In Rodriguez, this court held that when a Social Security claimant and his attorney enter into a contingent fee agreement that the attorney will receive twenty-five percent of the total amount of benefits awarded, the agreement create a rebuttable presumption that that amount is reasonable. However, the district court has the ultimate responsibility to determine the reasonableness of a fee award, see 42 U.S.C.A. 406(b) (1) (1982), but that court may alter the amount of the fee only if it gives sufficient reasons for its downward departure. Rodriguez lumped possible reasons for a departure into two general categories: (1) improper conduct ineffectiveness of counsel, resulting in delay which would thereby increase the award due and thus increase the contingent fee; and (2) attorney windfall due to an inordinately large award or minimal attorney effort. 865 F.2d at 746. The court made the following statement about windfall:

typically the number of hours required to prosecute an appeal from the Secretary's determination will not vary greatly and will bear little if any relationship to the results achieved. Where a case has been submitted on boilerplate pleadings, in which no issues of material fact are present and where no legal research is apparent, the benchmark twenty-five percent of awards fee would obviously be inappropriate. The reviewing courts should not hesitate to make reductions in such situations, and at the other end of the spectrum should only allow maximum fees for extensive effort on the part of counsel who have overcome legal and factual obstacles to the enhancement of the benefits awarded to his client.

Id. at 747.

In the instant case, Hubbs was successful in obtaining benefits for himself and his family. The contingent fee contract between him and his counsel called for twenty-five percent of all benefits awarded. Counsel has petitioned, however, for only twenty-five percent of the amount awarded to Hubbs personally. Counsel argues that because he voluntarily has thus reduced the requested amount from $15,930.65 to $9,511.55, we should determine that the $9,511.55 is a reasonable amount. We disagree.

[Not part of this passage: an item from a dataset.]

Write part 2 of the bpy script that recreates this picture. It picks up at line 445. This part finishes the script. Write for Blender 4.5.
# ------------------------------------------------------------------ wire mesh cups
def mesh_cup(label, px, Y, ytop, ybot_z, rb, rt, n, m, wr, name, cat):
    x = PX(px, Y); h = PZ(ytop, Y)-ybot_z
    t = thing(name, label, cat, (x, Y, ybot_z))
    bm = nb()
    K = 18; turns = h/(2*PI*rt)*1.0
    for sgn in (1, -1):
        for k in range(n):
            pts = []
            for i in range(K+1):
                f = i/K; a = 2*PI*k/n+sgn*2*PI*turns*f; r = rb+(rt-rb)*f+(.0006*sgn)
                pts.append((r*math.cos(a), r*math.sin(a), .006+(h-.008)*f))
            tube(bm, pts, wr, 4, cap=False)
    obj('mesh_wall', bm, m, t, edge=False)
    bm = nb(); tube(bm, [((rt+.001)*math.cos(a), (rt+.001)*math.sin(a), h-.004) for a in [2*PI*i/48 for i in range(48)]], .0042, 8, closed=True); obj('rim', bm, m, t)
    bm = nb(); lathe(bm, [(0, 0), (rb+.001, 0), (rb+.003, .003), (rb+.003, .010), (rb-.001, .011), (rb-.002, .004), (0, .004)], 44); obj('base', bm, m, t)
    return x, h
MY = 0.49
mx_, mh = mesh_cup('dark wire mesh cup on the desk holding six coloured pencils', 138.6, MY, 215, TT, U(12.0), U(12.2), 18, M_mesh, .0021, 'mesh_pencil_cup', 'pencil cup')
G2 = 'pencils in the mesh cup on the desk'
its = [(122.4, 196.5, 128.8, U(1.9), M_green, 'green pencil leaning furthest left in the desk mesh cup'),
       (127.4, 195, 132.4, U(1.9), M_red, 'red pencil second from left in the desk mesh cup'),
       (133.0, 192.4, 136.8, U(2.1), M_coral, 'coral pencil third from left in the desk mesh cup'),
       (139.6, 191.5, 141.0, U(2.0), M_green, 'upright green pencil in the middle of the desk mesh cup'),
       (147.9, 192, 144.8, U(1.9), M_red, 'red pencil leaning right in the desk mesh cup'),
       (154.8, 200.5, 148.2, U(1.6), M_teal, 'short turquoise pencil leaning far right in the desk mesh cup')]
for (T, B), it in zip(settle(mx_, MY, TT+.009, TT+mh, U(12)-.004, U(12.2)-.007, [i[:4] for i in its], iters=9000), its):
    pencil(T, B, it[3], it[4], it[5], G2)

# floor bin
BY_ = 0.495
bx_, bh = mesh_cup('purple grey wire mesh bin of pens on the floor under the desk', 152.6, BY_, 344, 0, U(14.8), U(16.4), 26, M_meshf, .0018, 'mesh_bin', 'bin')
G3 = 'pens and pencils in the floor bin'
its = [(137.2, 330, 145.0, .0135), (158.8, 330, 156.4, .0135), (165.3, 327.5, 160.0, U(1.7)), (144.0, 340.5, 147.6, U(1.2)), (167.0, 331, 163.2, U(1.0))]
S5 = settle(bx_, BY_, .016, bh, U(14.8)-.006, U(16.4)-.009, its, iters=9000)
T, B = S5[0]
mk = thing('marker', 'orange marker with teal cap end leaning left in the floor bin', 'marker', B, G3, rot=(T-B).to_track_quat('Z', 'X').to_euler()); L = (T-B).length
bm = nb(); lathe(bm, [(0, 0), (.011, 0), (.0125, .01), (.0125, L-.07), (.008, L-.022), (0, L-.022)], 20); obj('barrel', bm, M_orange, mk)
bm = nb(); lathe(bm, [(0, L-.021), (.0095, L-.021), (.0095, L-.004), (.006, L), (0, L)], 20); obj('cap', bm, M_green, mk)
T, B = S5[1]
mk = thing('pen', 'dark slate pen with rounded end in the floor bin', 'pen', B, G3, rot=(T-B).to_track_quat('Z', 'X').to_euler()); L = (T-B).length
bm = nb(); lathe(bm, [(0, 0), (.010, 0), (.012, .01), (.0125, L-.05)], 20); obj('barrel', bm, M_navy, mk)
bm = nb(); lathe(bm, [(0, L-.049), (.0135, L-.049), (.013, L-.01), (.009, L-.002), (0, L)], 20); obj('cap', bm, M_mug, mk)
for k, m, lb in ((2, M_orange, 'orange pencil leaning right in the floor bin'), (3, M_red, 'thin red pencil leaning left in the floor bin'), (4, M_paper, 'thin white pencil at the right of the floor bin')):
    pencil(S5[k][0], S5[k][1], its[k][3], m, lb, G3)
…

The amount of fee requested that is before this court is $9,511.55, which is twenty-five percent of the award to Hubbs. The district judge had the responsibility to determine whether the requested amount was reasonable. He found that it was not, that it constituted a windfall. He stated that the pleadings were boilerplate, there were minimal factual investigation and legal research, and no extensive effort was required in the case. He reduced the 92.25 hours claimed by 41.75 hours, in part because he felt that some tasks should have taken less time than the hours charged and in part because he apparently felt that hours were inflated for other tasks.

We find that the district court sufficiently followed this court's en banc judgment in Rodriguez. The district judge is in a better position than we to determine in a particular Social Security case how much time an attorney should take to complete required tasks. Whether we would have reached a different conclusion is not the standard, and based on the record before us, we cannot say that we are firmly convinced that the district judge made a mistake, In re Bendectin, 857 F.2d 290, 307 (6th Cir. 1988), cert. denied, 109 S. Ct. 788 (1989). We hold, therefore, that there was no abuse of discretion in this case in determining that counsel are seeking a windfall. We note, however, that after having given reasons for subtracting 41.75 hours from the 92.25 hours requested, the district judge arrived at a figure of 45 hours, which he further divided into 24 hours of administrative time at $75.00 per hour and 21 hours of court time at $100.00 per hour. The difference between 92.25 hours and 41.75 hours is, of course, 50.5 hours, rather than 45 hours. We remand to the district court, therefore, for the sole purpose of entering a fee award based on 50.5 hours, which is to be further divided into 24 hours of administrative time and 26.5 hours of court time, for a total of 50.5 hours. The case is REMANDED to the district court for entry of judgment consistent with this opinion.